No campo da Física, contribuiu para os estudos do som, pressão e mecânica. Na Matemática, foi fundamental para a geometria e a probabilidade. Na Filosofia, refletiu sobre os limites da condição humana. E, na Teologia, influenciou a criação da Igreja Metodista.
TALES DE MILETO
Tales de Mileto nasceu na antiga colônia grega de Mileto, por volta de 623 a.C. É considerado o “Pai da Filosofia Ocidental” por procurar dar respostas racionais para os fenômenos da natureza e os dramas da vida humana rompendo com a perspectiva unicamente mitológica.
“No campo da Matemática, Mileto se destacou a tal ponto que recebeu um teorema em seu nome. O famoso Teorema de Tales afirma que a interseção entre duas retas paralelas e transversais formam segmentos proporcionais”, diz Carlos Roberto.
NEWTON DA COSTA
Hoje, a relação entre filosofia e matemática é desenvolvida por pesquisadores como o curitibano Newton da Costa, considerado um dos precursores da lógica moderna.

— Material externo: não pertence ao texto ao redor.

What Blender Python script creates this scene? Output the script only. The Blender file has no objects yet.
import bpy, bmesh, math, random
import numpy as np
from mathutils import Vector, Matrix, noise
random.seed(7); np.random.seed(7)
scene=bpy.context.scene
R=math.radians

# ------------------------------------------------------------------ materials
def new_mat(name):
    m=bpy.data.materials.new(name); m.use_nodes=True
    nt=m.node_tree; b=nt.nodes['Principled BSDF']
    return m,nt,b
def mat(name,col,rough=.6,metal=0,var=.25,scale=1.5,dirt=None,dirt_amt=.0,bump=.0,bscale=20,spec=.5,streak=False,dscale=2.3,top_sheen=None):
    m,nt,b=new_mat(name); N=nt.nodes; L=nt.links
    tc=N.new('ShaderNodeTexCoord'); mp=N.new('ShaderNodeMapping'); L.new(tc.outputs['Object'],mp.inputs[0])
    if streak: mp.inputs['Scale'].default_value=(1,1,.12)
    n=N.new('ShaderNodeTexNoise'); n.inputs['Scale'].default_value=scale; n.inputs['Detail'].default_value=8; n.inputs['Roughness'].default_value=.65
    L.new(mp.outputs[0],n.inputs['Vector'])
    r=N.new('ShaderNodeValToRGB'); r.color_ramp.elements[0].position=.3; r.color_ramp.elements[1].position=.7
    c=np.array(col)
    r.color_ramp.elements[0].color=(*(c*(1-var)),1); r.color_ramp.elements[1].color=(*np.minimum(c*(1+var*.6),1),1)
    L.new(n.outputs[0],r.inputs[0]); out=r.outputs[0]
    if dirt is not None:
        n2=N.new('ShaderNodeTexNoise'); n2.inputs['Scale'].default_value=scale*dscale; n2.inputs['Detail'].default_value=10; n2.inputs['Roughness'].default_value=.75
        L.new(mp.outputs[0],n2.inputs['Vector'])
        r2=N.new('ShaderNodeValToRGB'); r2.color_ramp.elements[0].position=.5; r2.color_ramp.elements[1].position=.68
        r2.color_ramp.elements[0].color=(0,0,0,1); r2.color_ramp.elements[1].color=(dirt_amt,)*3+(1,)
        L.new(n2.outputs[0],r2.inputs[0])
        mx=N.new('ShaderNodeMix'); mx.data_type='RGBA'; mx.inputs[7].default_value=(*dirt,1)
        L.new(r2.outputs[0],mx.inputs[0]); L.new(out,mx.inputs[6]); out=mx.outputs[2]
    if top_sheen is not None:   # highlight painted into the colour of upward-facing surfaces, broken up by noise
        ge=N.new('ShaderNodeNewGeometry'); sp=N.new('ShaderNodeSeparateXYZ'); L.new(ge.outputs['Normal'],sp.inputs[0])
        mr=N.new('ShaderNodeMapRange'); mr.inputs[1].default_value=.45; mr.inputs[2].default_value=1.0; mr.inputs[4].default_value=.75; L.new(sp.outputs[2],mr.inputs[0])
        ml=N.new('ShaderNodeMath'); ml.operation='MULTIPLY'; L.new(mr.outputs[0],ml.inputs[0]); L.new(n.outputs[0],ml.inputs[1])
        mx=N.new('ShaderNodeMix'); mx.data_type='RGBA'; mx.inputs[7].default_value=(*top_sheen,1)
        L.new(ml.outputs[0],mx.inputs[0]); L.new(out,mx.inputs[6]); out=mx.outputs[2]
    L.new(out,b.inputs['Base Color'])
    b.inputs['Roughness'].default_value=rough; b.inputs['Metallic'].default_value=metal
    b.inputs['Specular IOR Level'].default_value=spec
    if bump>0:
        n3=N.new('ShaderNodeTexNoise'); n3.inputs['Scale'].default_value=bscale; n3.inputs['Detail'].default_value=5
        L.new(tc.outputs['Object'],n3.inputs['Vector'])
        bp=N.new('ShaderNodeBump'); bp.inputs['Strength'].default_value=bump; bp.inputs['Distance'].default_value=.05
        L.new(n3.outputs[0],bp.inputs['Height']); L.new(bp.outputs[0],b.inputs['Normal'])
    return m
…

Graduado em engenharia e matemática pela Universidade Federal do Paraná (UFPR), onde lecionou por 14 anos, agora é professor no Departamento de Filosofia da Universidade Federal de Santa Catarina (UFSC).
As duas faces do seu trabalho científico têm reconhecimento: o pesquisador é ganhador da medalha Nicolau Copérnico, foi um dos fundadores da Sociedade Brasileira de Lógica em 1979 e o primeiro brasileiro a integrar o Instituto Internacional de Filosofia, sediado em Paris.
“Quando o aluno tem um raciocínio lógico desenvolvido, ele tem uma matemática desenvolvida. Acredito na Filosofia como ferramenta auxiliar nas demais disciplinas: grandes filósofos eram pensadores e tinham raciocínio lógico desenvolvido, por conta da reflexão e da análise”, conclui a professora de Matemática Marilda Souza.